To me, this is a naked attempt to stop refugees. I do not understand why the Government cannot see this as well. We are taking advantage of our geography and saying, “We’re too far away, you can’t come”. This is ridiculous. As I have pointed out before, we have a moral duty to many of these people. We have disrupted their politics, their climate and their lives—therefore, we owe them. It is not as simple as saying that they want to join their mates.
This Bill should be setting out safe routes and establishing ways to get people to the UK safely and legally. At the moment, we do not have that because the Government are pulling up the drawbridge.
(2 years, 10 months ago)
Lords ChamberMy Lords, I also support the amendment. The noble Lord, Lord Marks of Henley-on-Thames, has given us an opportunity to make things a lot better. During that quite irritable debate two days ago—I was irritable, anyway, and I think people got irritable with me—on this policing Bill, it struck me that we just should not have as many women in prison. Some of the things that women go to prison for are ridiculous. It costs a lot of money; it disrupts lives, especially for the women, their children and their support networks; and there is an opportunity cost when compared to the opportunities that we should be providing via rehabilitation and reintegration. Women go to prison for things like not paying their TV licence or their council tax, and that really should not happen. It is hugely disruptive, the cost of doing so exceeds the unpaid debt many times over, and lives are ruined.
For the vast majority of women in the criminal justice system, solutions within the community are much more appropriate. Community sentences could be designed to take account of women’s particular vulnerabilities and their domestic and childcare commitments. Existing women’s prisons should be replaced by suitable, geographically-dispersed, small multifunctional custodial centres. More supported accommodation should be provided for women on release in order to break the cycle of offending and custody. Prisoners should have improved access to meaningful activities, particularly real work, education and artistic and creative facilities. And, of course, all prisoners should be able to attain levels of literacy sufficient to allow them to function effectively in modern society.
That all seems so obvious, but it does not happen at the moment because this Government are obsessed with being “tough on crime”. What does that mean? If it means sending more and more people to prison then it is a very disruptive and damaging way of handling the problem of crime.
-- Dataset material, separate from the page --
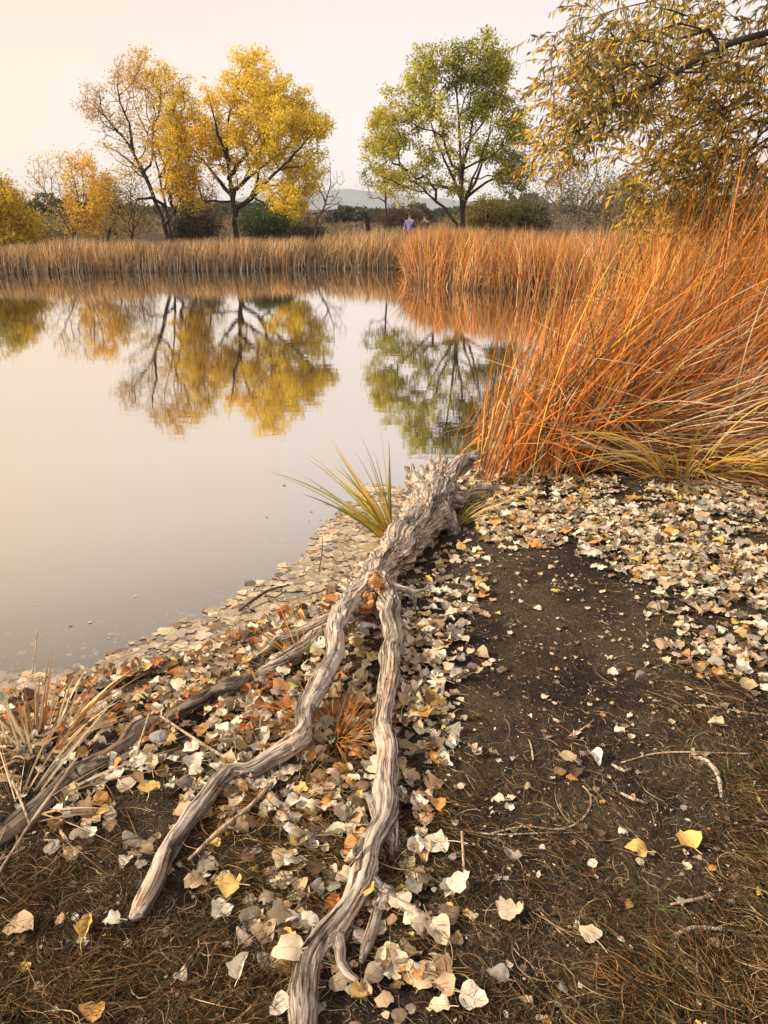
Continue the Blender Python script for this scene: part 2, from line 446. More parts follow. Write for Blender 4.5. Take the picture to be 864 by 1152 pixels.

A royal commission seems an incredibly sensible way forward just to rethink the way in which we handle prisons, prisoners, crime and, in particular, women in prison who really ought not to be there.
My Lords, I too support this proposal. The objectives set out in each of the paragraphs (a) to (h) of proposed subsection (2) of the amendment are plainly and urgently needed. It should not be necessary to establish a royal commission to focus on, pursue and achieve these objectives, but plainly it is necessary. These deficiencies have been identified, recognised and discussed for years but, as for getting anywhere in terms of achievement—on the contrary.
The main parties on both sides of the House, not least this Government, seem ever more intent on winning the law and order vote. Sentences are being increased; minimum and mandatory terms are being imposed. We now need the impetus, the force, of no less than a royal commission to start to recognise the intense problems of our whole penal system and to start to set the matter right.
(6 years, 9 months ago)
Lords ChamberMy Lords, I shall speak very briefly, first, because it is already past my bedtime and, secondly, because noble Lords have already outlined some of the problems. It was a pleasure to hear the noble Lord, Lord Renfrew, speak on this matter in relation to archaeology. I started a speech about 15 years ago, when he was in the audience, by saying that when I was a trainee archaeologist he was such an icon that I thought he was already dead. I am therefore absolutely thrilled to see that he is still not dead; it is always a pleasure to hear him.
I want to put my comments in simple terms so that Members of your Lordships’ House on the other Benches understand exactly what the problem is with the EU withdrawal Bill on this issue. Amendment 28 —and, by implication, Amendment 26—is designed to make sure that we do not miss out on important parts of EU law; namely, directives. EU directives place obligations on our Government to act in particular ways, such as bringing forward particular legislation. Examples include the working time directive, a social measure, and the habitats directive, an environmental measure. These directives cover a wide span of issues. The wording of the Bill leaves huge gaps that these important directives could fall through. The amendments would plug those gaps and make sure that they are all brought over into UK law. They would also allow or require Ministers to make sure that these directives are properly implemented so that we receive whatever benefits, rights and remedies were intended. As has been said several times, the big problem with the approach set out in Clause 4 is that it will exclude legal rights simply because they have not been litigated on. I do not see the sense in that. I am sure the Government will see that it needs a little bit of fixing and that we will see some positive compromises come forward.
I rise to seek clarification on the precise objective of Clause 4(2)(b) in this whole pattern of legislation, and therefore on the effect of the attempt made by the noble Lord, Lord Pannick, to get shot of it. As I understand it, Clause 4(1) faithfully reproduces Section 2(1) of the 1972 Act. On the face of it, these directly effective provisions are to continue to apply. Of course, it is not always easy to decide what is a directly effective provision that comes within the ambit of Section 2(1) of the 1972 Act, which is here given effect to. As I see it, though I may be quite wrong—I should like the Minister to confirm or reject this—subsection (2)(b) is there basically to say: “Look, if it’s one of those doubtful provisions as to whether it is indeed a directly effective provision under the EU legislation, whether it is completely unclear—there isn’t a case on it—and nobody has specifically suggested that it is, it is not to be argued henceforth that it is”. In other words, the certainty and clarity that this legislation overall is designed to achieve is supposed to be advanced by getting rid, in Clause 4(2)(b), of cases where the past jurisprudence simply leaves the thing high up in the air with no proper guidance.